Hazırladım kendimi, bastım pedala. Ooo... Dedim bu gidiyor ya bu. Korkacak bir şey yokmuş.
Çokta güzel ortam vardı. Sür baba sürdüm. Hah başta küçük geldi demiştim ya. Hakkını verelim bayağı büyük bir parkur yapmışlar. Gittikçe gidiyordu. 2 saat kadar sürdüm orada. Yemeğimi de yanıma almıştım. Çektim kayalıkların oraya bir güzelde karnımı doyurdum. Şu resimleri de çektim.
https://i.hizliresim.com/QAoRdg.jpg
https://i.hizliresim.com/XvrBzD.jpg
https://i.hizliresim.com/DM0MOy.jpg
Daha sonra Kadıköy'e doğru yol aldım. Bu sefer biraz cesaretlendim tabii. Yoğun trafiklerden kaçınsam da az biraz katıldım trafiğe. Onun dışında kaldırım canavarlığı yaptım biraz.:islik: Gerçi boştu milleti rahatsız etmedim derken birinin bedduası tuttu sanırım, sırt çantam tek taraftan koptu.
Haliyle bisiklete binemedim ondan sonra. Çünkü tek taraftan takınca denge sağlayamıyordum. Kopuk yerlerden falan bağlayayım dedim yine olmadı. Çaresiz yine mazlum gibi elime aldım sazımı, tıngır mıngır gittim. Kadıköy-Karaköy yapıp tramvay ile Taksim'e çıktım. LCW'de ucuza çanta bulurum belki dedim.Çanta da beni çileden çıkardı tek koldan sarkıyor, orama burama vuruyor. Günümün içine etti yani. E birazda doyamadım daha sürmeye.
Çanta alıp sürerim dedim biraz daha... Velhasıl geldim mağazanın önüne, bisiklet kilidi falan olmayınca bırakmaya korktum dışarıda, görevliye rica ettim çantam koptu 2 dk şu köşeye koyup çanta alabilir miyim? diye. Sağ olsun sorumluluk alamıyoruz vs. diye geçiştirdi. Peki dedim düştüm yine yola. Bilen bilir Kasımpaşa Stadı'nın yanında uzunca bir yokuş vardır. Açıkçası dayanamadım, kopuk yerden orama burama doladım çantamı, aşağı doğru aktım gittim.

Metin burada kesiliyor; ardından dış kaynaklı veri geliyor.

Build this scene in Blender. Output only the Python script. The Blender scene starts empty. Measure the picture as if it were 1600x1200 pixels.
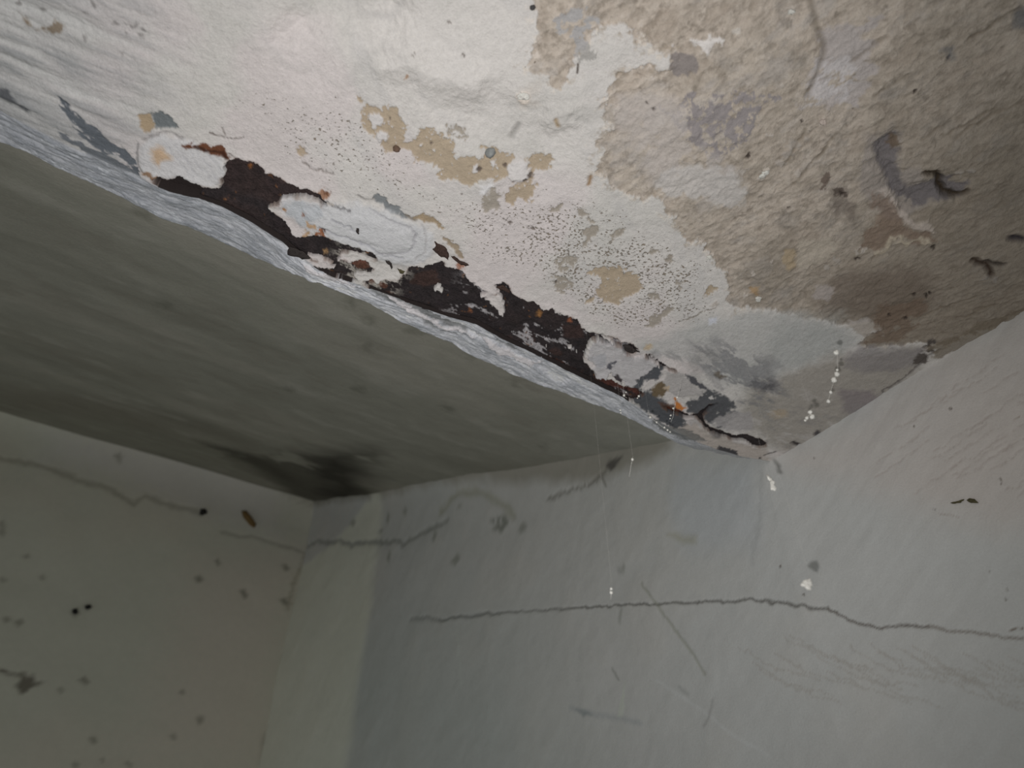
import bpy, math
import numpy as np
from mathutils import Vector

scn = bpy.context.scene
R = math.radians

# ------------------------------------------------------------------ camera
PITCH = 43.0
FPX = 1155.0                                   # focal length in pixels of a 1600 wide frame
cam_d = bpy.data.cameras.new('camera')
cam_d.sensor_width = 36.0
cam_d.lens = FPX * 36.0 / 1600.0
cam_d.clip_start = 0.01
cam = bpy.data.objects.new('camera', cam_d)
cam.location = (0, 0, 0)
cam.rotation_euler = (R(90 + PITCH), 0, 0)
scn.collection.objects.link(cam)
scn.camera = cam
cam_d.dof.use_dof = True
cam_d.dof.focus_distance = 0.76
cam_d.dof.aperture_fstop = 5.5

# ------------------------------------------------------------------ light: a phone torch beside the lens, dim ambient room
w = bpy.data.worlds.new('world'); scn.world = w; w.use_nodes = True
w.node_tree.nodes['Background'].inputs[0].default_value = (0.97, 1.0, 0.98, 1)
w.node_tree.nodes['Background'].inputs[1].default_value = 0.20
ld = bpy.data.lights.new('phone_torch', 'SPOT')
ld.energy = 11.6
ld.color = (1.0, 0.975, 0.965)
ld.spot_size = R(114); ld.spot_blend = 1.0
ld.shadow_soft_size = 0.003
torch = bpy.data.objects.new('phone_torch', ld)
torch.location = (-0.011, 0.020, -0.0215)
_d = Vector((-0.14, 0.64, 0.78))
torch.rotation_euler = _d.to_track_quat('-Z', 'Y').to_euler()
scn.collection.objects.link(torch)

scn.view_settings.view_transform = 'Standard'
scn.view_settings.look = 'None'
scn.view_settings.gamma = 1.0
scn.view_settings.use_curve_mapping = False
scn.view_settings.exposure = 0.0

# ------------------------------------------------------------------ the place: planes and axes
th = R(PITCH)
def ray(px, py):
    """direction from the photographer's eye through a traced point of the photograph"""
    px = np.asarray(px, float); py = np.asarray(py, float)
    x = (px - 800) / FPX; y = -(py - 600) / FPX
    return np.stack([x, math.cos(th) - y * math.sin(th), math.sin(th) + y * math.cos(th)], -1)

H = 0.6                                        # underside of the lintel above the eye
U = np.array([0.84344, 0.53722, 0.0])          # along the lintel, towards the side wall
W = np.array([-0.53722, 0.84344, 0.0])         # across the lintel, into the recess
UA = 0.7216                                    # side wall at u = UA
def xyz(u, w_, z): return u[..., None] * U + w_[..., None] * W + z[..., None] * np.array([0, 0, 1.0])
def to_uw(p): return p @ U, p @ W, p[..., 2]

def hit_wall(px, py):                          # side wall -> (w, z)
    r = ray(px, py); t = UA / (r @ U)
    t2 = (UA + 0.095 * 0.5) / (r @ U + 0.095 * (r @ W))       # the wall bends out of square before the lintel
    t = np.where(t * (r @ W) < 0.5, t2, t); p = r * np.asarray(t)[..., None]
    return p @ W, p[..., 2]
wk, zk = hit_wall(490, 900)
WB = float(wk)                                 # back wall at w = WB
def hit_back(px, py):
    r = ray(px, py); t = WB / (r @ W); p = r * t[..., None]
    return p @ U, p[..., 2]
_wM, _zM = hit_wall(1060, 690)
_rk = ray(512, 790); _zk1 = float(_rk[2] * WB / (_rk @ W))
CN = np.cross(np.array([-0.214 - UA, 0.56 - WB, 0.655 - _zk1]), np.array([0, _wM - WB, _zM - _zk1]))
def zC(u, w_): return _zk1 - (CN[0] * (u - UA) + CN[1] * (w_ - WB)) / CN[2]
def hit_recess(px, py):                        # sloping recess ceiling -> (u, w)
    r = ray(px, py); a = CN[0] * (r @ U) + CN[1] * (r @ W) + CN[2] * r[..., 2]
    c = CN[0] * UA + CN[1] * WB + CN[2] * _zk1
    p = r * (c / a)[..., None]
    return p @ U, p @ W

# arris of the lintel and outer line of its splay, traced, then carried to the real surfaces
ARR = np.array([(-400,-20),(-150,104),(0,172),(60,202),(110,228),(160,250),(220,277),(267,297),(310,308),(350,322),(390,342),(440,374),(452,386),(500,421),(550,440),(607,462),(655,478),(700,493),(745,505),(787,528),(837,551),(882,575),(937,602),(975,620),(1010,645),(1050,672),(1080,688),(1120,703),(1160,714),(1205,722)], float)
r_ = ray(ARR[:,0], ARR[:,1]); p_ = r_ * (H / r_[:,2])[:,None]
au, aw = p_ @ U, p_ @ W
def w_e(u): return np.interp(u, au, aw)
def slope(u):
    t = np.clip((u - 0.50) / 0.22, 0, 1); t = t * t * (3 - 2 * t)
    return np.tan(R(20) + t * R(21))
def surfz(u, w_): return H + np.maximum(w_ - w_e(u), 0) * slope(u)
def hit_soffit(px, py):
    """traced point -> (u, s); s is the run across the lintel, 0 at the arris, positive on the splay"""
    px = np.atleast_1d(np.asarray(px, float)); py = np.atleast_1d(np.asarray(py, float))
    r = ray(px, py); lo = H / r[:,2] * 0.999; hi = lo * 2.2
    f = lambda t: (r[:,2] * t) - surfz(t * (r @ U), t * (r @ W))
    ok = f(hi) > 0
    for _ in range(50):
        m = (lo + hi) / 2; g = f(m) > 0
        hi = np.where(g, m, hi); lo = np.where(g, lo, m)
    u = hi * (r @ U); w_ = hi * (r @ W)
    return u, w_ - w_e(u)
OUT = np.array([(-400,40),(-150,158),(0,223),(53,245),(133,283),(200,313),(267,345),(333,372),(400,402),(500,442),(575,475),(650,513),(725,547),(800,585),(850,603),(900,623),(925,632),(985,655),(1030,678),(1060,692)], float)
ou, os_ = hit_soffit(OUT[:,0], OUT[:,1])
_k = np.argsort(ou); ou, os_ = ou[_k], os_[_k]
def s_out(u): return np.interp(u, ou, os_)

# ------------------------------------------------------------------ noise and painting tools
def _hash(ix, iy, seed):
    h = (ix.astype(np.int64) * 374761393 + iy.astype(np.int64) * 668265263 + seed * 974634777) & 0xffffffff
    h = ((h ^ (h >> 13)) * 1274126177) & 0xffffffff
    return ((h ^ (h >> 16)) & 0xffff) / 65535.0
def vnoise(x, y, seed=0):
    ix = np.floor(x); iy = np.floor(y); fx = x - ix; fy = y - iy
    fx = fx * fx * fx * (fx * (fx * 6 - 15) + 10); fy = fy * fy * fy * (fy * (fy * 6 - 15) + 10)
    a = _hash(ix, iy, seed); b = _hash(ix + 1, iy, seed); c = _hash(ix, iy + 1, seed); d = _hash(ix + 1, iy + 1, seed)
    return (a + (b - a) * fx) * (1 - fy) + (c + (d - c) * fx) * fy
def fbm(x, y, size, octv=4, seed=0, ax=1.0, ang=0.0, gain=0.5):
    """-1..1 noise; size = metres of the largest feature, ax = stretch along direction ang"""
    ca, sa = math.cos(ang), math.sin(ang)
    X = (x * ca + y * sa) / (size * ax); Y = (-x * sa + y * ca) / size
    v = 0; amp = 1; tot = 0
    for i in range(octv):
        v = v + amp * (vnoise(X, Y, seed + i * 17) * 2 - 1); tot += amp
        X, Y = (X * 0.8 + Y * 0.6) * 2.03 + 5.1, (-X * 0.6 + Y * 0.8) * 2.03 + 1.7; amp *= gain
    return v / tot * 1.6
def lin(c):
    c = np.asarray(c, float) / 255.0
    return np.where(c <= 0.04045, c / 12.92, ((c + 0.055) / 1.055) ** 2.4)
def sst(e0, e1, x):
    t = np.clip((x - e0) / (e1 - e0), 0, 1); return t * t * (3 - 2 * t)

class Panel:
    """a surface sheet: x, y in metres across it, a colour and a relief per point"""
    def __init__(s, x, y, base, hit, K=1.25):
        s.x, s.y, s.hit, s.K = x, y, hit, K
        s.c = np.ones(x.shape + (3,)) * lin(base) * K
        s.rag = 0.0; s.h = np.zeros(x.shape); s.spk = np.zeros(x.shape); s.seed = 11
    def tint(s, m, col, mul=False):
        t = np.asarray(col) if mul else lin(col) * s.K
        if mul: s.c *= 1 + m[..., None] * (t - 1)
        else: s.c += m[..., None] * (t - s.c)
    def _pts(s, pts):
        p = np.array(pts, float); a, b = s.hit(p[:,0], p[:,1]); return np.stack([a, b], 1)
    def _box(s, P, m):
        return np.where((s.x.ravel() > P[:,0].min()-m) & (s.x.ravel() < P[:,0].max()+m) & (s.y.ravel() > P[:,1].min()-m) & (s.y.ravel() < P[:,1].max()+m))[0]
    def dist(s, pts, closed=True, margin=0.03, warp=0.003, wsize=0.012, octv=4, ax=1.0, ang=0.0):
        """(indices, signed distance to the traced outline, negative inside) with a ragged warp"""
        P = s._pts(pts); s.seed += 7
        I = s._box(P, margin)
        x = s.x.ravel()[I]; y = s.y.ravel()[I]
        if warp:
            wx = fbm(x, y, wsize, octv, s.seed, ax, ang, 0.6) * warp; wy = fbm(x, y, wsize, octv, s.seed + 3, ax, ang, 0.6) * warp
            x = x + wx; y = y + wy
        d2 = np.full(x.shape, 1e9); ins = np.zeros(x.shape, bool)
        n = len(P)
        for i in range(n if closed else n - 1):
            a = P[i]; b = P[(i + 1) % n]; e = b - a; L = max(e @ e, 1e-12)
            t = np.clip(((x - a[0]) * e[0] + (y - a[1]) * e[1]) / L, 0, 1)
            d2 = np.minimum(d2, (x - a[0] - t * e[0]) ** 2 + (y - a[1] - t * e[1]) ** 2)
            if closed and a[1] != b[1]:
                c = ((a[1] > y) != (b[1] > y)) & (x < (b[0] - a[0]) * (y - a[1]) / (b[1] - a[1]) + a[0])
                ins ^= c
        d = np.sqrt(d2); d = np.where(ins, -d, d)
        if closed and s.rag and warp: d = d + s.rag * fbm(s.x.ravel()[I], s.y.ravel()[I], 0.0055, 3, s.seed + 9, ax, ang, 0.8)
        return I, d
    def flat(s, name): return getattr(s, name).reshape(-1) if name != 'c' else s.c.reshape(-1, 3)
    def blob(s, pts, col, soft=0.0012, alpha=1.0, dh=0.0, speck=None, patchy=0.0, psize=0.01, **k):
        I, d = s.dist(pts, margin=0.02 + k.get('warp', 0.003) * 2 + soft, **k)
        m = np.clip(0.5 - d / soft, 0, 1) * alpha
        if patchy:
            n = fbm(s.x.ravel()[I], s.y.ravel()[I], psize, 4, s.seed + 50, k.get('ax', 1), k.get('ang', 0), 0.65)
            m = m * np.clip(0.5 + (n + 1 - 2 * patchy) * 5, 0, 1)
        c = s.flat('c'); h = s.flat('h')
        if col is not None: c[I] += m[:, None] * (lin(col) * s.K - c[I])
        if dh: h[I] += m * dh
        if speck is not None: q = s.flat('spk'); q[I] += m * (speck - q[I])
        return I, d
    def line(s, pts, width, col, depth=0.0, alpha=1.0, soft=None, **k):
        k.setdefault('warp', 0.0015); k.setdefault('wsize', 0.01)
        I, d = s.dist(pts, closed=False, margin=0.03 + width * 2, **k)
        soft = soft or max(width * 0.8, 0.0012)
        m = np.clip((width / 2 - d) / soft + 0.5, 0, 1) * alpha
        c = s.flat('c'); h = s.flat('h')
        if col is not None: c[I] += m[:, None] * (lin(col) * s.K - c[I])
        if depth: h[I] -= m * depth
    def bump(s, pts, height, soft, **k):
        I, d = s.dist(pts, margin=soft + 0.02, **k)
        h = s.flat('h'); h[I] += height * (1 - sst(-soft, soft, d))

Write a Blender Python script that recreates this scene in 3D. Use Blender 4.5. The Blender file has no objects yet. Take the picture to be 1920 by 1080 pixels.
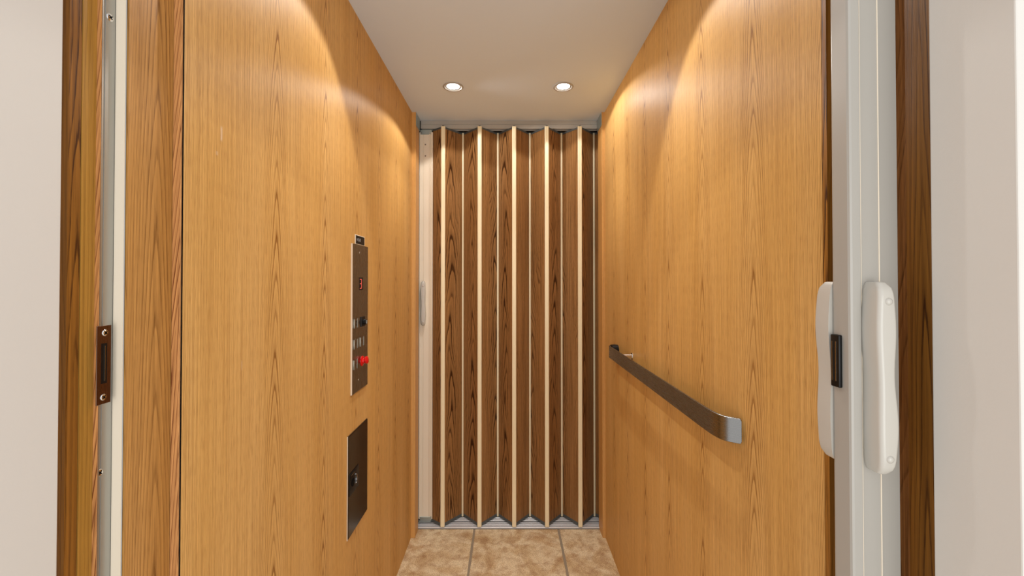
import bpy, bmesh, math, random
from mathutils import Vector, Matrix

random.seed(4)
scene = bpy.context.scene
COL = scene.collection
R = math.radians

# ------------------------------------------------------------------ camera
PITCH = 0.62
cam_data = bpy.data.cameras.new('camera')
cam_data.sensor_width = 36.0
cam_data.lens = 15.0
cam_data.clip_start = 0.02
cam_data.shift_x = 7 / 1920
cam_data.shift_y = -(12 + 800 * math.tan(R(PITCH))) / 1920
cam = bpy.data.objects.new('camera', cam_data)
COL.objects.link(cam)
cam.location = (0, 0, 1.272)
cam.rotation_euler = (R(90 + PITCH), 0, 0)
scene.camera = cam

# ------------------------------------------------------------------ colour management
scene.view_settings.view_transform = 'Standard'
scene.view_settings.look = 'None'
scene.view_settings.gamma = 1.0
scene.view_settings.use_curve_mapping = False
scene.view_settings.exposure = 0.0

# ------------------------------------------------------------------ world: the pale hallway behind the camera
world = bpy.data.worlds.new('world')
scene.world = world
world.use_nodes = True
wn = world.node_tree.nodes['Background']
wn.inputs['Color'].default_value = (0.97, 0.97, 0.98, 1)
wn.inputs['Strength'].default_value = 1.08

# ------------------------------------------------------------------ lights
def add_light(name, kind, loc, energy, color=(1, 1, 1), rot=(0, 0, 0), **kw):
    d = bpy.data.lights.new(name, kind)
    d.energy = energy
    d.color = color
    for k, v in kw.items():
        setattr(d, k, v)
    o = bpy.data.objects.new(name, d)
    COL.objects.link(o)
    o.location = loc
    o.rotation_euler = rot
    return o

# added fill light, low behind the camera, aimed up into the car
add_light('hall_fill', 'AREA', (0.55, -1.8, 0.95), 24, (1.0, 0.99, 0.965), (R(104), 0, R(12)), shape='RECTANGLE', size=1.5, size_y=1.6)

WARM = (1.0, 0.97, 0.93)
LAMPS = [  # x, y, tilt vector of the beam, half angle
    (-0.24, 1.85, (0.325, 0.0, -0.946), 77, 7.5),
    (0.24, 1.85, (0.139, 0.0, -0.990), 75, 5.5),
    (-0.24, 1.17, (0.0, -0.34, -0.940), 50, 6.5),
    (0.24, 1.17, (0.0, -0.34, -0.940), 50, 6.5),
]

# ------------------------------------------------------------------ mesh helpers
class MB:
    """Collects shapes; build() links them as one mesh object with metre-scaled UVs."""
    def __init__(self):
        self.bm = bmesh.new()

    def box(self, x0, x1, y0, y1, z0, z1, bevel=0.0, seg=2):
        bm = self.bm
        vs = [bm.verts.new((x, y, z)) for x in (x0, x1) for y in (y0, y1) for z in (z0, z1)]
        idx = [(0, 1, 3, 2), (4, 6, 7, 5), (0, 4, 5, 1), (2, 3, 7, 6), (0, 2, 6, 4), (1, 5, 7, 3)]
        fs = [bm.faces.new([vs[i] for i in f]) for f in idx]
        if bevel > 0:
            es = list({e for f in fs for e in f.edges})
            bmesh.ops.bevel(bm, geom=es, offset=bevel, segments=seg, affect='EDGES', profile=0.5)
        return self

    def prism(self, pts, z0, z1):
        """pts: outline in x, y"""
        bm = self.bm
        a = [bm.verts.new((x, y, z0)) for x, y in pts]
        b = [bm.verts.new((x, y, z1)) for x, y in pts]
        n = len(pts)
        bm.faces.new(a[::-1]); bm.faces.new(b)
        for i in range(n):
            bm.faces.new((a[i], a[(i + 1) % n], b[(i + 1) % n], b[i]))
        return self

    def extrude(self, pts, frame, t0, t1):
        """outline pts (p, q) pushed along t; frame(p, q, t) -> xyz"""
        bm = self.bm
        a = [bm.verts.new(frame(p, q, t0)) for p, q in pts]
        b = [bm.verts.new(frame(p, q, t1)) for p, q in pts]
        n = len(pts)
        bm.faces.new(a[::-1]); bm.faces.new(b)
        for i in range(n):
            bm.faces.new((a[i], a[(i + 1) % n], b[(i + 1) % n], b[i]))
        return self

    def loft(self, rings, close=True):
        bm = self.bm
        rv = [[bm.verts.new(p) for p in r] for r in rings]
        n = len(rv[0])
        for a, b in zip(rv, rv[1:]):
            for i in range(n):
                bm.faces.new((a[i], a[(i + 1) % n], b[(i + 1) % n], b[i]))
        if close:
            bm.faces.new(rv[0][::-1]); bm.faces.new(rv[-1])
        return self

    def lathe(self, prof, origin, axis, n=32):
        """prof: (radius, distance along axis)"""
        ax = Vector(axis).normalized()
        u = ax.orthogonal().normalized(); w = ax.cross(u)
        o = Vector(origin)
        rings = []
        for r, t in prof:
            r = max(r, 1e-5)
            rings.append([o + ax * t + (u * math.cos(2 * math.pi * k / n) + w * math.sin(2 * math.pi * k / n)) * r for k in range(n)])
        return self.loft(rings)

    def build(self, name, mat, parent=None, smooth=False, loc=None, angle=35):
        bm = self.bm
        bmesh.ops.recalc_face_normals(bm, faces=bm.faces)
        uvl = bm.loops.layers.uv.new('UVMap')
        for f in bm.faces:
            n = f.normal
            ax, ay, az = abs(n.x), abs(n.y), abs(n.z)
            for l in f.loops:
                c = l.vert.co
                if az >= ax and az >= ay: l[uvl].uv = (c.x, c.y)
                elif ax >= ay: l[uvl].uv = (c.y, c.z)
                else: l[uvl].uv = (c.x, c.z)
        org = Vector((0, 0, 0))
        if parent is not None:
            p = parent
            while p is not None:
                org += p.location; p = p.parent
        if loc is not None:
            off = Vector(loc)
        else:
            off = org
        bmesh.ops.translate(bm, verts=bm.verts, vec=-off)
        if smooth:
            for f in bm.faces: f.smooth = True
            for e in bm.edges:
                if len(e.link_faces) == 2 and e.calc_face_angle(0) > R(angle): e.smooth = False
        me = bpy.data.meshes.new(name)
        bm.to_mesh(me); bm.free()
        o = bpy.data.objects.new(name, me)
        if mat is not None: me.materials.append(mat)
        COL.objects.link(o)
        if parent is not None:
            o.parent = parent
            o.location = off - org
        else:
            o.location = off if loc is not None else (0, 0, 0)
        return o

def root(name, loc, label, cat, group=None):
    o = bpy.data.objects.new(name, None)
    o.empty_display_size = 0.05
    COL.objects.link(o)
    o.location = loc
    o['label'] = label; o['category'] = cat
    if group: o['group'] = group
    return o

def tag(o, label, cat=None, group=None):
    o['label'] = label
    if cat: o['category'] = cat
    if group: o['group'] = group
    return o

def struct(o, label=None, cat=None):
    o['kind'] = 'structure'
    if label: o['label'] = label
    if cat: o['category'] = cat
    return o

# ------------------------------------------------------------------ material helpers
def srgb(r, g, b):
    f = lambda c: (c / 255) / 12.92 if c / 255 <= 0.04045 else ((c / 255 + 0.055) / 1.055) ** 2.4
    return (f(r), f(g), f(b), 1)

class NT:
    def __init__(self, name):
        self.m = bpy.data.materials.new(name)
        self.m.use_nodes = True
        self.t = self.m.node_tree
        self.b = self.t.nodes['Principled BSDF']
    def n(self, kind, **kw):
        nd = self.t.nodes.new(kind)
        for k, v in kw.items():
            if k.startswith('in_'):
                nd.inputs[k[3:].replace('_', ' ')].default_value = v
            else: setattr(nd, k, v)
        return nd
    def l(self, a, b): self.t.links.new(a, b)
    def math(self, op, a, b=None, c=None, clamp=False):
        nd = self.n('ShaderNodeMath', operation=op, use_clamp=clamp)
        for i, v in enumerate((a, b, c)):
            if v is None: continue
            if isinstance(v, (int, float)): nd.inputs[i].default_value = v
            else: self.l(v, nd.inputs[i])
        return nd.outputs[0]
    def vec(self, x, y, z=0.0):
        nd = self.n('ShaderNodeCombineXYZ')
        for i, v in enumerate((x, y, z)):
            if isinstance(v, (int, float)): nd.inputs[i].default_value = v
            else: self.l(v, nd.inputs[i])
        return nd.outputs[0]
    def noise(self, v, scale=1.0, detail=2.0, rough=0.5, dist=0.0):
        nd = self.n('ShaderNodeTexNoise')
        nd.inputs['Scale'].default_value = scale
        nd.inputs['Detail'].default_value = detail
        nd.inputs['Roughness'].default_value = rough
        nd.inputs['Distortion'].default_value = dist
        self.l(v, nd.inputs['Vector'])
        return nd.outputs['Fac']
    def ramp(self, fac, stops, interp='LINEAR'):
        nd = self.n('ShaderNodeValToRGB')
        cr = nd.color_ramp; cr.interpolation = interp
        while len(cr.elements) < len(stops): cr.elements.new(0.5)
        for e, (p, c) in zip(cr.elements, stops):
            e.position = p
            e.color = c if isinstance(c, tuple) else (c, c, c, 1)
        self.l(fac, nd.inputs['Fac'])
        return nd.outputs['Color']
    def mix(self, fac, a, b, mode='MIX'):
        nd = self.n('ShaderNodeMix', data_type='RGBA', blend_type=mode)
        for i, v in ((0, fac), (6, a), (7, b)):
            if isinstance(v, (int, float)): nd.inputs[i].default_value = v
            elif isinstance(v, tuple): nd.inputs[i].default_value = v
            else: self.l(v, nd.inputs[i])
        return nd.outputs[2]
    def bump(self, h, strength, dist=0.001):
        nd = self.n('ShaderNodeBump')
        nd.inputs['Strength'].default_value = strength
        nd.inputs['Distance'].default_value = dist
        self.l(h, nd.inputs['Height'])
        self.l(nd.outputs[0], self.b.inputs['Normal'])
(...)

Yol biraz arnavut kaldırımı gibi. Nasıl tarif edilir bilemedim, girintili çıkıntılı yani. Aşağı inene kadar Azer Bülbül gibi titredim.
Oradan sonra da eve kadar bisiklete binmeden geldim. ( Bir o kadar dik bir Kulaksız yokuşum vardı çünkü.)
Apartman 5 katlı ve biz 5. kattayız. 5 katı bisiklet elimde, çantaya küfürler dilimde çıktım. Yarın önce bir kask, eldiven vs. alırım. Sonra adalara uğrayıp birazda orada turlarım. Ertesi gün Sütlüce Sahil yaparım. Ohh ohh süper.
Uzun süredir bu kadar mutlu olduğumu hissetmemiştim. 22 yaşındayım, çocuk gibi mutluyum. Hadi be oradan deli diyeceksiniz ama evde kendi kendime halay çekip türkü söylüyorum yahu acayip bir yaşam sevinci getirdi bana.
M.Fatih hocam sana da çok teşekkür ederim, çok yardımcı oldun.
Bu arada merak edenlere söyleyeyim Karaköy PROBIKE aldığım yer. 650 TL nakit şeklinde aldım.